#### Dataset content

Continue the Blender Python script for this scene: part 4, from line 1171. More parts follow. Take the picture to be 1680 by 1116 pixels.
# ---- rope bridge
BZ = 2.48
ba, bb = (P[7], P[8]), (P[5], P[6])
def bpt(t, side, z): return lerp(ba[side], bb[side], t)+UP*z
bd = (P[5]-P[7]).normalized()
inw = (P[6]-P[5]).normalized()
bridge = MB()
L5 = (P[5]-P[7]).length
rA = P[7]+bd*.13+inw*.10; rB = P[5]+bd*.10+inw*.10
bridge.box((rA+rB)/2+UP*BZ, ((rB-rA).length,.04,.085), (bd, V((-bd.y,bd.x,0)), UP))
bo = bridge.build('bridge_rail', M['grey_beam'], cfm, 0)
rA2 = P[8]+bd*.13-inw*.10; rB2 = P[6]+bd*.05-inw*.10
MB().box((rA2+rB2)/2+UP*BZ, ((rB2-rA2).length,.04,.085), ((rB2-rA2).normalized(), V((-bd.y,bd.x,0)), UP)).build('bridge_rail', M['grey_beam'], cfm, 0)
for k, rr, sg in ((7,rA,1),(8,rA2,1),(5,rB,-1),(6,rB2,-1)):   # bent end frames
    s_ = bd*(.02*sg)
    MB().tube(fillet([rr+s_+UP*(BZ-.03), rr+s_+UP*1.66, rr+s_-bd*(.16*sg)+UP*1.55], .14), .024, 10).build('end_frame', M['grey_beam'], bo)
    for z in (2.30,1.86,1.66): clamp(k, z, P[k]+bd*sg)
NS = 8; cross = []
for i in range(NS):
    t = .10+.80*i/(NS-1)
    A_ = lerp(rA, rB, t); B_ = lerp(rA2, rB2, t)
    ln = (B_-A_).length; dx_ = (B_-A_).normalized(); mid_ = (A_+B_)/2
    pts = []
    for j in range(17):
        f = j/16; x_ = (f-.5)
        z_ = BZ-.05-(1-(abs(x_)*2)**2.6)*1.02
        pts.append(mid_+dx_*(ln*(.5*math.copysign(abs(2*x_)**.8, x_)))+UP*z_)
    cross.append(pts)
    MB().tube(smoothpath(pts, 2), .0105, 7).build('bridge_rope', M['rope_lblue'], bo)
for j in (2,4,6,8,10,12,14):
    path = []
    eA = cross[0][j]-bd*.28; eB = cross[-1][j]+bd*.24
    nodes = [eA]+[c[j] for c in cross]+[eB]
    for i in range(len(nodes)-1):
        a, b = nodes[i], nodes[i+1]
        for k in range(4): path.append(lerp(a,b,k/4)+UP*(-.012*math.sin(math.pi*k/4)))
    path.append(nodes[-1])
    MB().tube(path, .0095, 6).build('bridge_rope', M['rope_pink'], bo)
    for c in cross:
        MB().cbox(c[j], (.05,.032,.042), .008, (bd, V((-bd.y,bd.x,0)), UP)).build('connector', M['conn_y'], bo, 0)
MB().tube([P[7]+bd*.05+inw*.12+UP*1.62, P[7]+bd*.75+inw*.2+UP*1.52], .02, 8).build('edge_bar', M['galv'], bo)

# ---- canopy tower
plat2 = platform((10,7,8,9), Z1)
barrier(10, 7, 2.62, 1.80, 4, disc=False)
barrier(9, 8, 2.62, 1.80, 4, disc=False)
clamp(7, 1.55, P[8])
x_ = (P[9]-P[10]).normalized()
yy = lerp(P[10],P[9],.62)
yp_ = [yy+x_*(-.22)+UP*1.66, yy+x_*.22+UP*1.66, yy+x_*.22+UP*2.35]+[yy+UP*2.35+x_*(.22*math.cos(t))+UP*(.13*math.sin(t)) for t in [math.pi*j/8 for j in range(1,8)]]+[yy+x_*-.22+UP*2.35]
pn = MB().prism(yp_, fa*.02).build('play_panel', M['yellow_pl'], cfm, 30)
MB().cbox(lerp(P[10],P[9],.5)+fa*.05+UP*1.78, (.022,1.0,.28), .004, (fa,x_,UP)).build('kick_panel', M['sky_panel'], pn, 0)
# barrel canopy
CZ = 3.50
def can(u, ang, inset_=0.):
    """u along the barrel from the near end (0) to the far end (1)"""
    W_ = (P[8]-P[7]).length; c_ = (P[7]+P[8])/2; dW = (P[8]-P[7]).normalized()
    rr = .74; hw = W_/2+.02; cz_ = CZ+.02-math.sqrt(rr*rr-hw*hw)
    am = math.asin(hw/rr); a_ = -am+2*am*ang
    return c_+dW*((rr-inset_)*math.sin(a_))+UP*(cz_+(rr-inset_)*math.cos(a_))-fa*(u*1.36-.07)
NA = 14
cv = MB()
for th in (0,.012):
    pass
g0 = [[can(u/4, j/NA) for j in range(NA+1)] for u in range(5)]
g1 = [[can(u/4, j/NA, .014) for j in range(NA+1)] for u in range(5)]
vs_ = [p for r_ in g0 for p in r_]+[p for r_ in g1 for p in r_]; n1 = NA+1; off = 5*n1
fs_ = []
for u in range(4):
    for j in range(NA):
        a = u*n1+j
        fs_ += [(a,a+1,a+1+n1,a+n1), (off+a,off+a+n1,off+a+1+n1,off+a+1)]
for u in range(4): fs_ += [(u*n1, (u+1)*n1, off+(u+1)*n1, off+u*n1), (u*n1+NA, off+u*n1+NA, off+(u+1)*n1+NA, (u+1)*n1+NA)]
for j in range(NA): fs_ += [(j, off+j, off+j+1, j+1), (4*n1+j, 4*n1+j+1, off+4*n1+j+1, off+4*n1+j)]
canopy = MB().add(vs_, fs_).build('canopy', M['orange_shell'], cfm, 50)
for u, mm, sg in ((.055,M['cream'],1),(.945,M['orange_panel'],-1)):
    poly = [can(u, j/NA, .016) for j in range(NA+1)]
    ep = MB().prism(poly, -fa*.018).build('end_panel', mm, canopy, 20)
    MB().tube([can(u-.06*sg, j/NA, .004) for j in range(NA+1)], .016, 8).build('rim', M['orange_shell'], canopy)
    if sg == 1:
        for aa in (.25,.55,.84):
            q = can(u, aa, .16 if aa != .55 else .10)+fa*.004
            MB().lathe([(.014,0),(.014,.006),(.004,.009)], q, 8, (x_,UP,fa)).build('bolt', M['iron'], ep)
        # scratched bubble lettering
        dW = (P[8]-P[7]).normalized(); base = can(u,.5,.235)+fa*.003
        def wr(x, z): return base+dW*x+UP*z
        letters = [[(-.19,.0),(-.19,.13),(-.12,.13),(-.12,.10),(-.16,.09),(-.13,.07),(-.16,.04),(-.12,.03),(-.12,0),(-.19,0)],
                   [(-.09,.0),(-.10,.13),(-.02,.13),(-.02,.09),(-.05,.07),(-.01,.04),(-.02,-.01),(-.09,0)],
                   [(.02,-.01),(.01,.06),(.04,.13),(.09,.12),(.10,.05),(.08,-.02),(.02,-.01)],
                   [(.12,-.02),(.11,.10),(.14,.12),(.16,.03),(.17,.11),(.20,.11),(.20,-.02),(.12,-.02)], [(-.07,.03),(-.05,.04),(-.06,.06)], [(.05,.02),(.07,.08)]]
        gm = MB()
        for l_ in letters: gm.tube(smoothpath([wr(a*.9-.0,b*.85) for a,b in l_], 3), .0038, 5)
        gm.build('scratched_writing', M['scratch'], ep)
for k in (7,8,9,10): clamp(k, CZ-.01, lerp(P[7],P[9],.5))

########

Challenge
Using the data above, return each line exactly as written.

Solution to this exercise
Continue the Blender Python script for this scene: part 4, from line 1171. More parts follow. Take the picture to be 1680 by 1116 pixels.
# ---- rope bridge
BZ = 2.48
ba, bb = (P[7], P[8]), (P[5], P[6])
def bpt(t, side, z): return lerp(ba[side], bb[side], t)+UP*z
bd = (P[5]-P[7]).normalized()
inw = (P[6]-P[5]).normalized()
bridge = MB()
L5 = (P[5]-P[7]).length
rA = P[7]+bd*.13+inw*.10; rB = P[5]+bd*.10+inw*.10
bridge.box((rA+rB)/2+UP*BZ, ((rB-rA).length,.04,.085), (bd, V((-bd.y,bd.x,0)), UP))
bo = bridge.build('bridge_rail', M['grey_beam'], cfm, 0)
rA2 = P[8]+bd*.13-inw*.10; rB2 = P[6]+bd*.05-inw*.10
MB().box((rA2+rB2)/2+UP*BZ, ((rB2-rA2).length,.04,.085), ((rB2-rA2).normalized(), V((-bd.y,bd.x,0)), UP)).build('bridge_rail', M['grey_beam'], cfm, 0)
for k, rr, sg in ((7,rA,1),(8,rA2,1),(5,rB,-1),(6,rB2,-1)):   # bent end frames
    s_ = bd*(.02*sg)
    MB().tube(fillet([rr+s_+UP*(BZ-.03), rr+s_+UP*1.66, rr+s_-bd*(.16*sg)+UP*1.55], .14), .024, 10).build('end_frame', M['grey_beam'], bo)
    for z in (2.30,1.86,1.66): clamp(k, z, P[k]+bd*sg)
NS = 8; cross = []
for i in range(NS):
    t = .10+.80*i/(NS-1)
    A_ = lerp(rA, rB, t); B_ = lerp(rA2, rB2, t)
    ln = (B_-A_).length; dx_ = (B_-A_).normalized(); mid_ = (A_+B_)/2
    pts = []
    for j in range(17):
        f = j/16; x_ = (f-.5)
        z_ = BZ-.05-(1-(abs(x_)*2)**2.6)*1.02
        pts.append(mid_+dx_*(ln*(.5*math.copysign(abs(2*x_)**.8, x_)))+UP*z_)
    cross.append(pts)
    MB().tube(smoothpath(pts, 2), .0105, 7).build('bridge_rope', M['rope_lblue'], bo)
for j in (2,4,6,8,10,12,14):
    path = []
    eA = cross[0][j]-bd*.28; eB = cross[-1][j]+bd*.24
    nodes = [eA]+[c[j] for c in cross]+[eB]
    for i in range(len(nodes)-1):
        a, b = nodes[i], nodes[i+1]
        for k in range(4): path.append(lerp(a,b,k/4)+UP*(-.012*math.sin(math.pi*k/4)))
    path.append(nodes[-1])
    MB().tube(path, .0095, 6).build('bridge_rope', M['rope_pink'], bo)
    for c in cross:
        MB().cbox(c[j], (.05,.032,.042), .008, (bd, V((-bd.y,bd.x,0)), UP)).build('connector', M['conn_y'], bo, 0)
MB().tube([P[7]+bd*.05+inw*.12+UP*1.62, P[7]+bd*.75+inw*.2+UP*1.52], .02, 8).build('edge_bar', M['galv'], bo)

# ---- canopy tower
plat2 = platform((10,7,8,9), Z1)
barrier(10, 7, 2.62, 1.80, 4, disc=False)
barrier(9, 8, 2.62, 1.80, 4, disc=False)
clamp(7, 1.55, P[8])
x_ = (P[9]-P[10]).normalized()
yy = lerp(P[10],P[9],.62)
yp_ = [yy+x_*(-.22)+UP*1.66, yy+x_*.22+UP*1.66, yy+x_*.22+UP*2.35]+[yy+UP*2.35+x_*(.22*math.cos(t))+UP*(.13*math.sin(t)) for t in [math.pi*j/8 for j in range(1,8)]]+[yy+x_*-.22+UP*2.35]
pn = MB().prism(yp_, fa*.02).build('play_panel', M['yellow_pl'], cfm, 30)
MB().cbox(lerp(P[10],P[9],.5)+fa*.05+UP*1.78, (.022,1.0,.28), .004, (fa,x_,UP)).build('kick_panel', M['sky_panel'], pn, 0)
# barrel canopy
CZ = 3.50
def can(u, ang, inset_=0.):
    """u along the barrel from the near end (0) to the far end (1)"""
    W_ = (P[8]-P[7]).length; c_ = (P[7]+P[8])/2; dW = (P[8]-P[7]).normalized()
    rr = .74; hw = W_/2+.02; cz_ = CZ+.02-math.sqrt(rr*rr-hw*hw)
    am = math.asin(hw/rr); a_ = -am+2*am*ang
    return c_+dW*((rr-inset_)*math.sin(a_))+UP*(cz_+(rr-inset_)*math.cos(a_))-fa*(u*1.36-.07)
NA = 14
cv = MB()
for th in (0,.012):
    pass
g0 = [[can(u/4, j/NA) for j in range(NA+1)] for u in range(5)]
g1 = [[can(u/4, j/NA, .014) for j in range(NA+1)] for u in range(5)]
vs_ = [p for r_ in g0 for p in r_]+[p for r_ in g1 for p in r_]; n1 = NA+1; off = 5*n1
fs_ = []
for u in range(4):
    for j in range(NA):
        a = u*n1+j
        fs_ += [(a,a+1,a+1+n1,a+n1), (off+a,off+a+n1,off+a+1+n1,off+a+1)]
for u in range(4): fs_ += [(u*n1, (u+1)*n1, off+(u+1)*n1, off+u*n1), (u*n1+NA, off+u*n1+NA, off+(u+1)*n1+NA, (u+1)*n1+NA)]
for j in range(NA): fs_ += [(j, off+j, off+j+1, j+1), (4*n1+j, 4*n1+j+1, off+4*n1+j+1, off+4*n1+j)]
canopy = MB().add(vs_, fs_).build('canopy', M['orange_shell'], cfm, 50)
for u, mm, sg in ((.055,M['cream'],1),(.945,M['orange_panel'],-1)):
    poly = [can(u, j/NA, .016) for j in range(NA+1)]
    ep = MB().prism(poly, -fa*.018).build('end_panel', mm, canopy, 20)
    MB().tube([can(u-.06*sg, j/NA, .004) for j in range(NA+1)], .016, 8).build('rim', M['orange_shell'], canopy)
    if sg == 1:
        for aa in (.25,.55,.84):
            q = can(u, aa, .16 if aa != .55 else .10)+fa*.004
            MB().lathe([(.014,0),(.014,.006),(.004,.009)], q, 8, (x_,UP,fa)).build('bolt', M['iron'], ep)
        # scratched bubble lettering
        dW = (P[8]-P[7]).normalized(); base = can(u,.5,.235)+fa*.003
        def wr(x, z): return base+dW*x+UP*z
        letters = [[(-.19,.0),(-.19,.13),(-.12,.13),(-.12,.10),(-.16,.09),(-.13,.07),(-.16,.04),(-.12,.03),(-.12,0),(-.19,0)],
                   [(-.09,.0),(-.10,.13),(-.02,.13),(-.02,.09),(-.05,.07),(-.01,.04),(-.02,-.01),(-.09,0)],
                   [(.02,-.01),(.01,.06),(.04,.13),(.09,.12),(.10,.05),(.08,-.02),(.02,-.01)],
                   [(.12,-.02),(.11,.10),(.14,.12),(.16,.03),(.17,.11),(.20,.11),(.20,-.02),(.12,-.02)], [(-.07,.03),(-.05,.04),(-.06,.06)], [(.05,.02),(.07,.08)]]
        gm = MB()
        for l_ in letters: gm.tube(smoothpath([wr(a*.9-.0,b*.85) for a,b in l_], 3), .0038, 5)
        gm.build('scratched_writing', M['scratch'], ep)
for k in (7,8,9,10): clamp(k, CZ-.01, lerp(P[7],P[9],.5))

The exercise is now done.